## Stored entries
— Start —

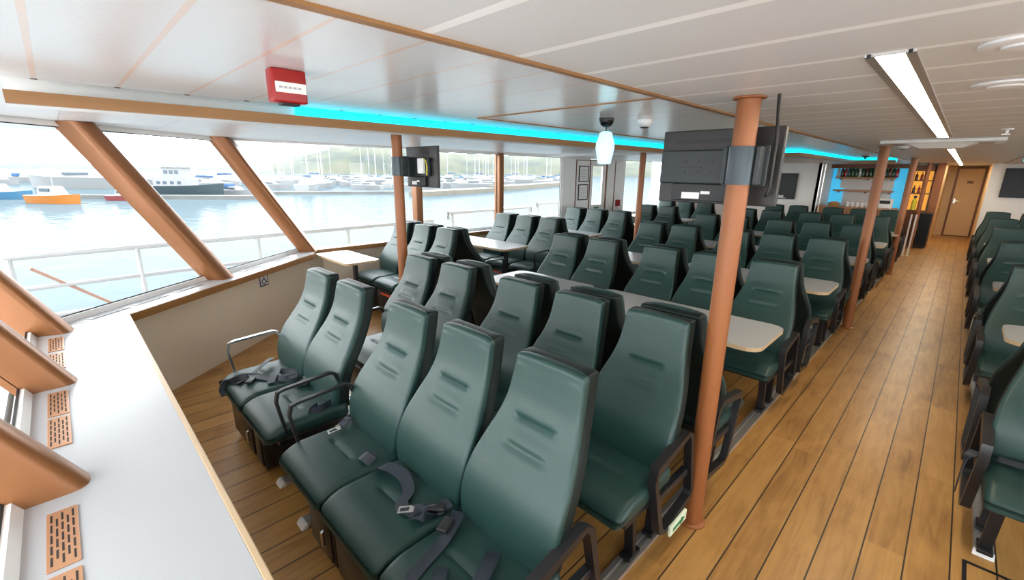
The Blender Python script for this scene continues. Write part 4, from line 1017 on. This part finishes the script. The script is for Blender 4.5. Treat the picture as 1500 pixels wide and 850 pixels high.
for px0, px1, py0, py1, n in ((0, 250, 265, 274, 12), (240, 385, 264, 276, 9), (395, 580, 263, 279, 36), (600, 735, 263, 278, 26), (745, 830, 262, 271, 14)):
    for i in range(n):
      for tries in range(30):
        px = px0+(px1-px0)*(i+random.random()*.8)/n; py = py0+(py1-py0)*random.random(); q_ = at(px, py)
        if all((q_-u_).length > 9.5 for u_ in BP): break
      if tries < 29:
        BP.append(q_)
        r = random.random(); rz = YW+random.choice((0, PI, PI/2, .3))+random.uniform(-.2, .2)
        if r < .35: boat(px, py, 'sail', 'hull_white', rz, 'white sailing yacht with a bare mast moored in the distant marina', GS, scale=random.uniform(.85, 1.15))
        elif r < .6: boat(px, py, 'sail', 'hull_white', rz, 'white sailing yacht with a blue sail cover moored in the distant marina', GB, scale=random.uniform(.85, 1.1), cover=True)
        elif r < .85: boat(px, py, 'cruiser', 'hull_white', rz, 'white cabin cruiser moored in the distant marina', GC, scale=random.uniform(.7, 1.1))
        else: boat(px, py, 'cruiser', 'hull_white', rz, 'white cabin cruiser with a blue canopy moored in the distant marina', 'white cruisers with blue canopies in the distant marina', scale=random.uniform(.7, 1.), cover=True)
def pontoon(p, q, w, h, m, label, name='pontoon'):
    a, b = at(*p), at(*q); d = (b-a).normalized(); n = Vector((-d.y, d.x, 0))*w
    lo = [tuple(x+Vector((0, 0, -.2))) for x in (a, b, b+n, a+n)]
    o = MB().hull(lo, [(x[0], x[1], WZ+h) for x in lo]).obj(name, m); tag(o, label, 'pontoon'); return o
pontoon((46, 291.5), (372, 292.5), 1.6, .45, 'pontoon', 'long grey floating pontoon in front of the navy trawler')
pontoon((392, 285), (585, 284), 1.6, .4, 'pontoon', 'grey floating pontoon seen below the green hill')
pontoon((630, 288), (735, 281), 4.0, .7, 'rock', 'stony breakwater end seen beyond the second side window', 'breakwater')
pontoon((742, 280), (830, 272), 4.0, .9, 'rock', 'long stony breakwater seen beyond the third side window', 'breakwater')

# ------------------------------------------------------------------ light
w = bpy.data.worlds.new('overcast_sky'); bpy.context.scene.world = w; w.use_nodes = True
n = w.node_tree.nodes; l = w.node_tree.links; bg = n['Background']
tc = n.new('ShaderNodeTexCoord'); sp = n.new('ShaderNodeSeparateXYZ'); l.new(tc.outputs['Generated'], sp.inputs[0])
cr = n.new('ShaderNodeValToRGB'); e = cr.color_ramp.elements
e[0].position = 0.; e[0].color = (.95, .95, .94, 1); e[1].position = 1.; e[1].color = (.80, .88, .96, 1)
x = e.new(.08); x.color = (.93, .95, .96, 1); x = e.new(.3); x.color = (.86, .92, .97, 1)
l.new(math_node(n, l, 'ABSOLUTE', sp.outputs[2]), cr.inputs[0])
cl = n.new('ShaderNodeTexNoise'); cl.inputs['Scale'].default_value = 2.2; cl.inputs['Detail'].default_value = 6
mp = n.new('ShaderNodeMapping'); mp.inputs['Scale'].default_value = (1, 1, 3.5); l.new(tc.outputs['Generated'], mp.inputs['Vector']); l.new(mp.outputs[0], cl.inputs['Vector'])
c2 = n.new('ShaderNodeValToRGB'); c2.color_ramp.elements[0].position = .42; c2.color_ramp.elements[1].position = .68; l.new(cl.outputs['Fac'], c2.inputs[0])
mxn = n.new('ShaderNodeMix'); mxn.data_type = 'RGBA'; l.new(c2.outputs[0], mxn.inputs[0]); l.new(cr.outputs[0], mxn.inputs[6]); mxn.inputs[7].default_value = (1, .99, .98, 1)
l.new(mxn.outputs[2], bg.inputs['Color']); bg.inputs['Strength'].default_value = 4.5

def portal(name, loc, rot, sx, sy):
    L = bpy.data.lights.new(name, 'AREA'); L.shape = 'RECTANGLE'; L.size = sx; L.size_y = sy; L.cycles.is_portal = True
    o = bpy.data.objects.new(name, L); C.objects.link(o); o.location = loc; o.rotation_euler = rot
portal('portal_port', (XP-.15, 6.6, 1.42), (0, -PI/2, 0), 1.35, 10.5)
portal('portal_starboard', (XS+.15, 6.6, 1.42), (0, PI/2, 0), 1.35, 10.5)
portal('portal_bow', (CX, YF+LEAN-.2, 1.42), (PI/2, 0, 0), 9.5, 1.4)

# ------------------------------------------------------------------ camera and view
cam = bpy.data.cameras.new('camera'); co = bpy.data.objects.new('camera', cam); C.objects.link(co)
cam.sensor_width = 36; cam.lens = 650.5/1500*36; cam.clip_end = 5000; cam.clip_start = .05
p, r, yw = math.radians(14.96), math.radians(.615), math.radians(44.74)
fw = Vector((-math.sin(yw)*math.cos(p), math.cos(yw)*math.cos(p), -math.sin(p))); rt = Vector((math.cos(yw), math.sin(yw), 0)); up = rt.cross(fw)
r2 = rt*math.cos(r)+up*math.sin(r); u2 = -rt*math.sin(r)+up*math.cos(r)
co.matrix_world = Matrix(((r2.x, u2.x, -fw.x, 0), (r2.y, u2.y, -fw.y, 0), (r2.z, u2.z, -fw.z, 1.75), (0, 0, 0, 1)))
sc = bpy.context.scene; sc.camera = co
sc.view_settings.view_transform = 'Standard'; sc.view_settings.look = 'None'; sc.view_settings.gamma = 1; sc.view_settings.use_curve_mapping = False
sc.view_settings.exposure = 1.0
sc.cycles.use_denoising = True
sc.cycles.max_bounces = 10; sc.cycles.diffuse_bounces = 6; sc.cycles.transparent_max_bounces = 16
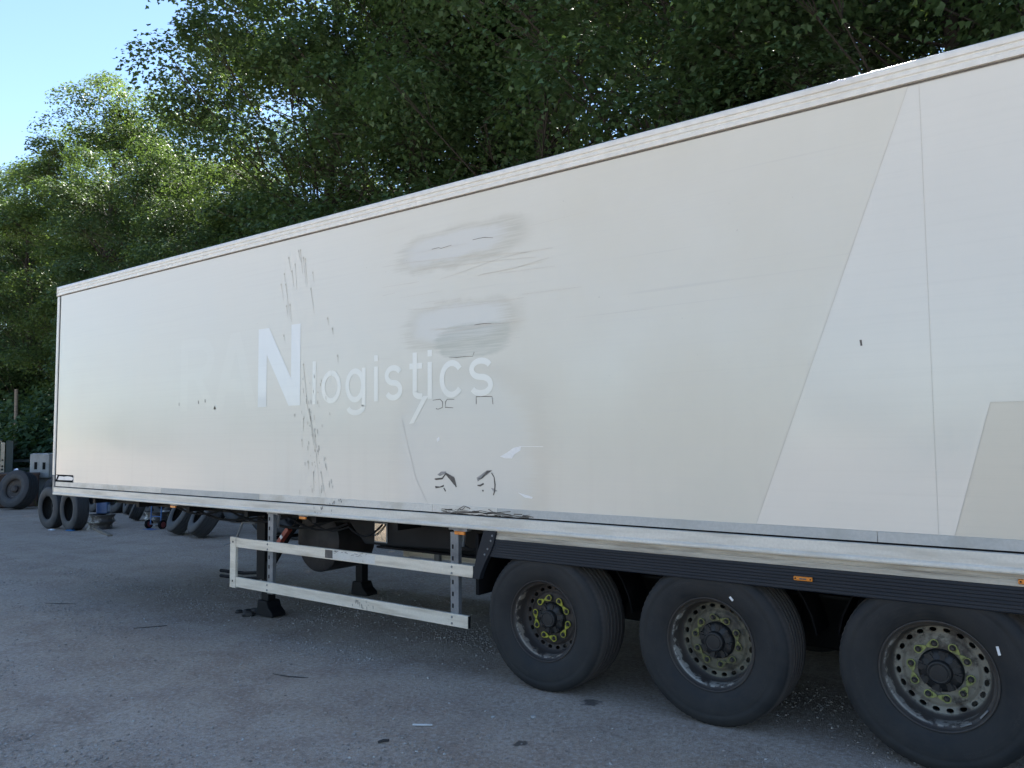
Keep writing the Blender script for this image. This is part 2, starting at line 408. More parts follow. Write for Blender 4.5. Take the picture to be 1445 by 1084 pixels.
def rim_material(name, base, rust, flake, amt, nscale=7, flakes=True):
    t = NT(name)
    x, y, z = t.xyz()
    r = t.math('SQRT', t.math('ADD', t.math('POWER', x, 2.0), t.math('POWER', z, 2.0)))
    n = t.noise(nscale, 7, 0.65); n2 = t.noise(26, 4, 0.6)
    c = t.mix(t.ramp(n, 0.60 - amt * 0.3, 0.72 - amt * 0.2), base, rust)
    c = t.mix(t.ramp(n2, 0.56, 0.68, 0, 0.7), c, tuple(v * 0.45 for v in rust))
    # outer barrel is brown with grime; paint survives in flakes
    bar = t.ramp(r, 0.236, 0.250)
    c = t.mix(t.math('MULTIPLY', bar, 0.92), c, (0.042, 0.035, 0.031))
    if flakes:
        band = t.math('MULTIPLY', t.ramp(r, 0.259, 0.263), t.ramp(r, 0.279, 0.272))
        nn = t.noise(9, 5, 0.7)
        low = t.ramp(t.math('ADD', t.math('MULTIPLY', x, 1.2), z), 0.16, -0.04)
        c = t.mix(t.math('MULTIPLY', band, t.math('MULTIPLY', t.ramp(nn, 0.49, 0.58), low)), c, flake)
    return t.done(c, 0.62, 0.1, t.bump(n2, 0.3, 0.003))
M['rim1'] = rim_material('rusty_rim', (0.040, 0.032, 0.027), (0.022, 0.017, 0.014), (0.25, 0.215, 0.175), 0.5)
M['rim2'] = rim_material('grimy_rim', (0.125, 0.115, 0.080), (0.045, 0.04, 0.03), (0.30, 0.285, 0.25), 0.55)
M['rim3'] = rim_material('pale_rim', (0.22, 0.205, 0.165), (0.055, 0.045, 0.036), (0.24, 0.22, 0.19), 0.45)
M['rim_flat'] = rim_material('loose_rim', (0.50, 0.48, 0.43), (0.10, 0.085, 0.07), (0.4, 0.4, 0.4), 0.6, 5, False)

def ground_material():
    t = NT('compacted_gravel')
    g = t.n('ShaderNodeNewGeometry').outputs['Position']
    big = t.noise(0.22, 5, 0.6, vec=g)
    med = t.noise(1.7, 6, 0.65, vec=g, dist=0.4)
    fin = t.noise(30, 6, 0.75, vec=g)
    track = t.noise(1.0, 4, 0.6, (0.16, 1.3, 1), vec=g)
    grit = t.noise(140, 3, 0.6, vec=g)
    vo = t.n('ShaderNodeTexVoronoi'); vo.inputs['Scale'].default_value = 42
    t.l(g, vo.inputs['Vector'])
    vo2 = t.n('ShaderNodeTexVoronoi'); vo2.inputs['Scale'].default_value = 95
    t.l(g, vo2.inputs['Vector'])
    c = t.mix(t.ramp(big, 0.35, 0.65), (0.415, 0.325, 0.245), (0.475, 0.385, 0.30))
    c = t.mix(t.ramp(med, 0.38, 0.68, 0, 0.75), c, (0.31, 0.225, 0.17))
    c = t.mix(t.ramp(track, 0.42, 0.62, 0, 0.35), c, (0.50, 0.42, 0.35))
    c = t.mix(t.ramp(fin, 0.48, 0.66, 0, 0.75), c, (0.54, 0.49, 0.445))
    c = t.mix(t.ramp(fin, 0.50, 0.34, 0, 0.6), c, (0.20, 0.165, 0.14))
    c = t.mix(t.ramp(grit, 0.52, 0.66, 0, 0.6), c, (0.19, 0.155, 0.13))
    stones = t.math('MULTIPLY', t.ramp(vo.outputs['Distance'], 0.30, 0.18), t.ramp(t.noise(5, 3, 0.6, vec=g, off=(4, 2, 0)), 0.50, 0.64))
    c = t.mix(t.math('MULTIPLY', stones, 0.55), c, t.mix(t.xyz(vo.outputs['Color'])[0], (0.30, 0.265, 0.235), (0.54, 0.51, 0.48)))
    # oil spots
    for (ox, oy, rr) in ((8.47, 0.0, 0.085), (8.47, -0.82, 0.055)):
        px, py, pz = t.xyz(g)
        d = t.math('SQRT', t.math('ADD', t.math('POWER', t.math('SUBTRACT', px, ox), 2.0), t.math('POWER', t.math('SUBTRACT', py, oy), 2.0)))
        d = t.math('ADD', d, t.math('MULTIPLY', t.math('SUBTRACT', t.noise(14, 3, 0.6, vec=g), 0.5), 0.16))
        c = t.mix(t.ramp(d, rr, rr * 0.4, 0, 0.75), c, (0.03, 0.028, 0.028))
    h = t.math('ADD', t.math('MULTIPLY', fin, 0.6), t.math('ADD', t.math('MULTIPLY', grit, 0.35), t.math('MULTIPLY', t.ramp(vo2.outputs['Distance'], 0.5, 0.0), 0.35)))
    h = t.math('ADD', h, t.math('MULTIPLY', stones, 0.7))
    return t.done(c, 0.88, 0.0, t.bump(h, 0.9, 0.024), 0.3)
M['ground'] = ground_material()

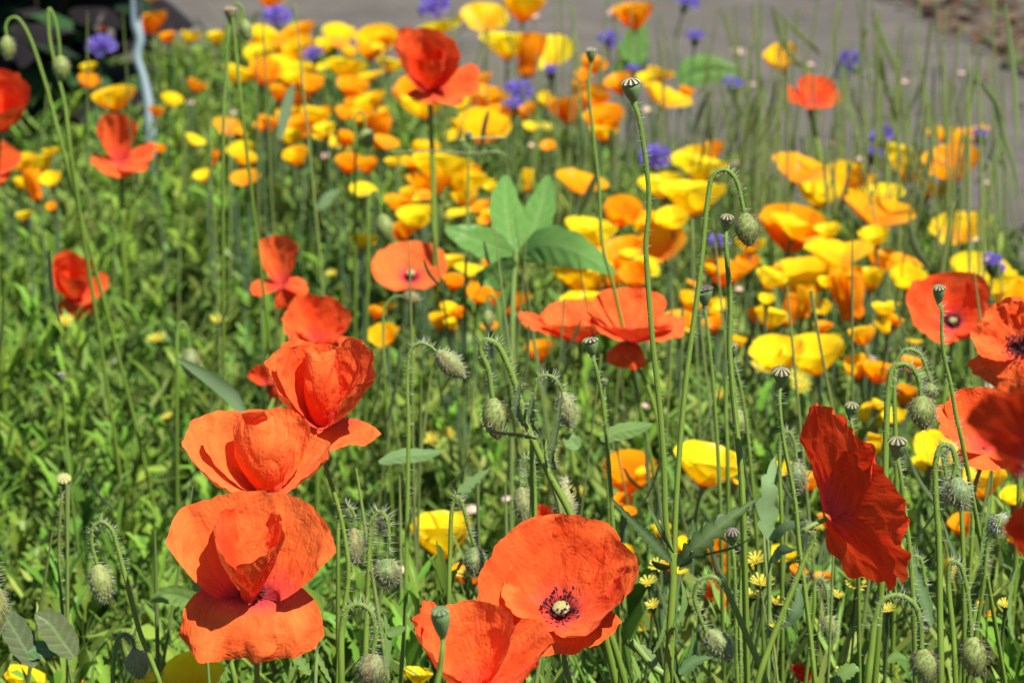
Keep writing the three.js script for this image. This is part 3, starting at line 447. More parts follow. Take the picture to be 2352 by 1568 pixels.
{
  const d = 1.22, u = unit(d), base = at(1534, 1568, d); base.y = 0;
  const t = thing('poppy_leaf_stalk', 'stalk with dark narrow toothed leaves where tall capsule and crook stems meet', 'plant', base);
  const st = new MB(); st.tube(curve([at(1548, 1318, d), at(1540, 1440, d), at(1532, 1568, d), V(base.x, 0.15, base.z), base], 30), (f) => 9.5 * u * (0.9 + 0.2 * f), 9, GREEN);
  part('stem', local(st, base), M.stem, t);
  const leaf = (a, w, teeth, deep, col, side, fold) => { const m = new MB(); leafAt(m, a.map(([x, y, k = 0]) => at(x, y, d + k)), 60, w * u, teeth, deep, col, V(...side), fold); part('leaf', local(m, base), M.leaf, t); };
  const dk = C(0.035, 0.075, 0.018);
  leaf([[1556, 1300], [1592, 1262, -0.005], [1640, 1220, -0.005], [1690, 1180], [1745, 1142, 0.01]], 34, 7, 0.6, dk, [-0.6, 0.75, -0.15]);
  leaf([[1590, 1268, -0.005], [1594, 1230], [1592, 1190]], 19, 3, 0.4, dk, [1, 0, -0.1]);
  leaf([[1542, 1292], [1510, 1255], [1460, 1205, 0.005], [1400, 1140, 0.02]], 20, 12, 0.4, dk, [0.65, 0.7, -0.15]);
  leaf([[1548, 1270], [1520, 1220], [1488, 1160, 0.01]], 7, 0, 0, dk, [0.6, -0.2, 0.5]);
  leaf([[1578, 1284], [1630, 1274], [1690, 1258], [1738, 1226, 0.01]], 8, 0, 0, dk, [0, 0.6, 0.6]);
  leaf([[1540, 1302], [1516, 1298], [1496, 1288]], 11, 0, 0, dk, [0.3, 0.7, 0.4]);
  leaf([[1560, 1310], [1580, 1290], [1588, 1266]], 9, 0, 0, dk, [0.8, 0.2, 0.4]);
}
{ // small leafy shoot beside the dark-haired bud
  const d = 1.235, u = unit(d), base = at(1275, 1400, d); base.y = 0;
  const t = thing('leafy_shoot', 'hairy curled leaves and shoot tips round the stalk of the dark-haired bud', 'plant', base);
  const st = new MB(); st.tube(curve([at(1250, 1008, d + 0.01), at(1262, 1090, d + 0.012), at(1290, 1200, d + 0.02), base], 30), 5 * u, 7, PALE); part('stem', local(st, base), M.stem, t);
  const col = C(0.09, 0.14, 0.05), L = (a, w, te, dp, s) => { const m = new MB(); leafAt(m, a.map(([x, y, k = 0]) => at(x, y, d + k)), 50, w * u, te, dp, col, V(...s), 0.5); hairy(m, curve(a.map(([x, y, k = 0]) => at(x, y, d + k)), 20), 30, w * u * 0.7, 0.003, a[0][0]); part('leaf', local(m, base), M.leaf, t); };
  L([[1214, 985], [1188, 940], [1192, 900], [1196, 870]], 16, 8, 0.5, [0.8, 0, 0.5]);
  L([[1232, 1008], [1190, 998, -0.01], [1145, 992, -0.015], [1105, 976, -0.01]], 9, 7, 0.4, [0.1, 0.8, 0.4]);
  L([[1240, 1000], [1218, 960], [1224, 915], [1230, 900]], 9, 6, 0.4, [0.8, 0, 0.5]);
  L([[1268, 1060], [1276, 1000], [1284, 950], [1292, 895]], 12, 9, 0.4, [0.8, 0, 0.5]);
  L([[1276, 1080], [1268, 1050], [1276, 1010]], 14, 5, 0.5, [0.7, 0.1, 0.5]);
}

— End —

Return each line of the listing that holds the string "scene".

## TASK RESPONSE
The Blender Python script for this scene continues. Write part 4, from line 1017 on. This part finishes the script. The script is for Blender 4.5. Treat the picture as 1500 pixels wide and 850 pixels high.
w = bpy.data.worlds.new('overcast_sky'); bpy.context.scene.world = w; w.use_nodes = True
sc = bpy.context.scene; sc.camera = co